Os fanzines não são para meninos

Aos 81 anos, Geraldes Lino, passou mais de metade da vida a criar e a coleccionar fanzines. No final dos anos 60, conta-nos que é a altura em que começam a chegar os primeiros a Portugal, década em que começa a interessar-se pelo formato. “Apesar de terem nascido nos Estados Unidos é de França que chegam os primeiros”, recorda. O ano zero das edições portuguesas diz ser o de 1972, quando começam a ser editadas as primeiras edições nacionais. Um dos primeiros fanzines é o Quadrinhos, de Vasco Granja. “Na altura, o Vasco Granja era mal visto pelos maoistas por defender a linha comunista soviética”, recorda o coleccionador, que sublinha o carácter ideológico dos primeiros fanzines nacionais.  

Geraldes Lino desmonta “alguns mitos” associados aos zines: “O Vasco Granja já tinha mais de 40 anos quando editou o primeiro fanzine. Ao contrário do que muita gente pensa isto não é feito por crianças”, afirma. O próprio lançou o primeiro em 1987, já com mais de 50 anos, o Eros, uma BD erótica. Outro mito que desmonta é o de que têm que ter má qualidade: “Há fanzines com melhor qualidade do que publicações profissionais”.

Passou pelos tempos de maior efervescência do formato, “entre os anos 80 e 90” e continua actualmente a assistir a uma cena activa de “gente mais nova” que apela a um público sobretudo acima dos 30 anos.

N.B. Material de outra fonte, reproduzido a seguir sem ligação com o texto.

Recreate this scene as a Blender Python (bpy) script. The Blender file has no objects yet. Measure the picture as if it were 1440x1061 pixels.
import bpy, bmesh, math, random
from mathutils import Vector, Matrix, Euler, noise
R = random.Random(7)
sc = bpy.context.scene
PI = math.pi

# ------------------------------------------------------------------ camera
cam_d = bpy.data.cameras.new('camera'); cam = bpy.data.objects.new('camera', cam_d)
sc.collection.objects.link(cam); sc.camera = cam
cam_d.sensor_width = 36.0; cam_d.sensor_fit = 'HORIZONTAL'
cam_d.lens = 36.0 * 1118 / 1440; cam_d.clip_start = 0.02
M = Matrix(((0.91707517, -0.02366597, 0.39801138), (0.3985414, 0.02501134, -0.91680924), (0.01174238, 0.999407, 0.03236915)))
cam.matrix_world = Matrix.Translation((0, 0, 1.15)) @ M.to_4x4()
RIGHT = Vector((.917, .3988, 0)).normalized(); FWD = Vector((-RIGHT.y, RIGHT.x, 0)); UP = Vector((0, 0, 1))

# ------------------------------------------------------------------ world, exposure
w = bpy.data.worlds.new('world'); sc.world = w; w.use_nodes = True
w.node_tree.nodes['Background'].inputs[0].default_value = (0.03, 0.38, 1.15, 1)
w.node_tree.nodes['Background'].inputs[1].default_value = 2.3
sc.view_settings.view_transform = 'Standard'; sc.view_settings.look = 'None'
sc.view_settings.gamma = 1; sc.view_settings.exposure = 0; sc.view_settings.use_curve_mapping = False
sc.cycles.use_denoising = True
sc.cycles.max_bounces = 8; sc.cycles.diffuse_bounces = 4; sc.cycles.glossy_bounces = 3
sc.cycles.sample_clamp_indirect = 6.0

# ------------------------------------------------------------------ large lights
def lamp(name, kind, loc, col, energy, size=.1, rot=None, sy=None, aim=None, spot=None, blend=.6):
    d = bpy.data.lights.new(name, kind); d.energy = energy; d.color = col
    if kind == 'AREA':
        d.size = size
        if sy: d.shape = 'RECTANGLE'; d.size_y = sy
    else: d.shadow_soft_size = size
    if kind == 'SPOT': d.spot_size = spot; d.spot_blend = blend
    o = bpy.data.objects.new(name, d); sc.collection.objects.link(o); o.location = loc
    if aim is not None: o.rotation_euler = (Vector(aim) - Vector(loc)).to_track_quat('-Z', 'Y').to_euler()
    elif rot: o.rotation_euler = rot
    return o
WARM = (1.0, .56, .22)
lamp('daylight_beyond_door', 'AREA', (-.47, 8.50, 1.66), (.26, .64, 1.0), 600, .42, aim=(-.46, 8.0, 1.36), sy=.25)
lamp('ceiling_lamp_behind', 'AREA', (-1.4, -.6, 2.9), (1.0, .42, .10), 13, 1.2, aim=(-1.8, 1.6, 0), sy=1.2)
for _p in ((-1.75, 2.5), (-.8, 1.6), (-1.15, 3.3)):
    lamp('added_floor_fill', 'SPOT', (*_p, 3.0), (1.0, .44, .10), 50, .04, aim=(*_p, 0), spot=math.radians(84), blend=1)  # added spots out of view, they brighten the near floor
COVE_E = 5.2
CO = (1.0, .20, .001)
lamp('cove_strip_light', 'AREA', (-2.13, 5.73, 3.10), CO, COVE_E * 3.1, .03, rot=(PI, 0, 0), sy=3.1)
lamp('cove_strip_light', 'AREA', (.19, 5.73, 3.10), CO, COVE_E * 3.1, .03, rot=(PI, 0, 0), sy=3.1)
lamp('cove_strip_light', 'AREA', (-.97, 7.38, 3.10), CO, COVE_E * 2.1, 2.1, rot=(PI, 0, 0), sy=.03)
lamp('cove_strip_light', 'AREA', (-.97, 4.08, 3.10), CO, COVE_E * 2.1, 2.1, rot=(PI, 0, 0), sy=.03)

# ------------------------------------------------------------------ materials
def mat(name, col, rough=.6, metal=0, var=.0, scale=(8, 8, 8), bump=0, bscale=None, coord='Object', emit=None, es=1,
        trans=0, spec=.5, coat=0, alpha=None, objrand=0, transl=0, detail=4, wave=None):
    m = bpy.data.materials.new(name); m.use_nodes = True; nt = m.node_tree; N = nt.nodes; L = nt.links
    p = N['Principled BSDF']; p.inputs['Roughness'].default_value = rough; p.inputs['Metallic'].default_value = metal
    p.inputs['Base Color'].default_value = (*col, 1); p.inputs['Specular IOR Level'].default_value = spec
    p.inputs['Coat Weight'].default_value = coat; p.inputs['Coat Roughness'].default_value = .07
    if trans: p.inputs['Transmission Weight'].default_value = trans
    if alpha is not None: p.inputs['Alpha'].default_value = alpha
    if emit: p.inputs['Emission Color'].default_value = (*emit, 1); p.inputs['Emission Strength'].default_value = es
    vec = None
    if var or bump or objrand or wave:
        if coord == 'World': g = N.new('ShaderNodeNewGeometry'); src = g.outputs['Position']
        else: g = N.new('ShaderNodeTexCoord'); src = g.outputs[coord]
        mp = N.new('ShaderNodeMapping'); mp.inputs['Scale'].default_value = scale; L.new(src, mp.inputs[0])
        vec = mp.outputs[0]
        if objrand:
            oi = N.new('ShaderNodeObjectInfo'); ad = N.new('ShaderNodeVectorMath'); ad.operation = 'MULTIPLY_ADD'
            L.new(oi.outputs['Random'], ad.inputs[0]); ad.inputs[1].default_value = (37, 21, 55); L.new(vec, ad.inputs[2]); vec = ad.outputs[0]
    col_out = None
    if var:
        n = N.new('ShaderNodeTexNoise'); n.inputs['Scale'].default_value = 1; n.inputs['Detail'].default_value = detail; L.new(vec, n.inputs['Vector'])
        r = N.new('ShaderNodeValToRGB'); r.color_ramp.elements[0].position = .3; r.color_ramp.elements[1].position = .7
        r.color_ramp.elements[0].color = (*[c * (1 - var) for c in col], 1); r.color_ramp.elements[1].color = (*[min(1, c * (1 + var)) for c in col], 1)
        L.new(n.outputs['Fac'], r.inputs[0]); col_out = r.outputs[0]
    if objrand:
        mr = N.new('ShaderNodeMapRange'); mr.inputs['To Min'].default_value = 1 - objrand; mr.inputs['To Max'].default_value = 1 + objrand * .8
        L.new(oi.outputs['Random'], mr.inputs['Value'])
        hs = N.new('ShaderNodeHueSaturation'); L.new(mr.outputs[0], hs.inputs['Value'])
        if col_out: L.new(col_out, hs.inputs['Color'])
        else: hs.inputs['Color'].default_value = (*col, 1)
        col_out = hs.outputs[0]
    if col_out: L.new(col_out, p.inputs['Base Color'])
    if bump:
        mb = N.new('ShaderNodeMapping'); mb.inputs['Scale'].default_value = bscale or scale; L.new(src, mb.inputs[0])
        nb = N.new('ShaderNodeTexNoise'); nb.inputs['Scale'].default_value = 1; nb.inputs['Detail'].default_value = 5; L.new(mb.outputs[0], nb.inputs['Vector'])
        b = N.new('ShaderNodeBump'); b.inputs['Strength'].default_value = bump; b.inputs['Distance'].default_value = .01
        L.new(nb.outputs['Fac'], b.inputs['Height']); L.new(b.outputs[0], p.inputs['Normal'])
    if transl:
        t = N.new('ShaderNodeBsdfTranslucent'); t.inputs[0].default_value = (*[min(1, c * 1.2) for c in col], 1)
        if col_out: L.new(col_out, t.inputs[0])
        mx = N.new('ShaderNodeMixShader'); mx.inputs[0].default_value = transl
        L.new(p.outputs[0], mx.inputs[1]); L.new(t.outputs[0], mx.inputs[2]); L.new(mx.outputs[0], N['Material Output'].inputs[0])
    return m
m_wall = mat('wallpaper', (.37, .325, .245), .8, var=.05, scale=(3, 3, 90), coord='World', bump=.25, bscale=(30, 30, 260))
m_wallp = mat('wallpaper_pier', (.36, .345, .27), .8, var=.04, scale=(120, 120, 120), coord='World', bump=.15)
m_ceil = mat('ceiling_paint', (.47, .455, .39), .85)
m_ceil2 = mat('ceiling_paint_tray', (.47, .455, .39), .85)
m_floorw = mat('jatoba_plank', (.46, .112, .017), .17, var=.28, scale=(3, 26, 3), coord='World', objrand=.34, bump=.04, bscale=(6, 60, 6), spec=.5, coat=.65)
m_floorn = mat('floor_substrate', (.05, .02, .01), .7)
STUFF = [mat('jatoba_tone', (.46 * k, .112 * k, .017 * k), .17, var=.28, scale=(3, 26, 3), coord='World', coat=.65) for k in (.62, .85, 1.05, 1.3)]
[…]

No currículo, o “faneditor e estudioso do fenómeno fanzinístico”, que no domingo encerra o Zine Fest Pt com uma conversa sobre a origem dos fanzines, tem cerca de uma dezena de publicações lançadas e reúne uma colecção que está agora a recomeçar. “Tinha cerca de 3000 fanzines que doei à Câmara Municipal da Amadora para a abertura de uma Fanzineteca. Agora já tenho outra vez mais umas centenas”.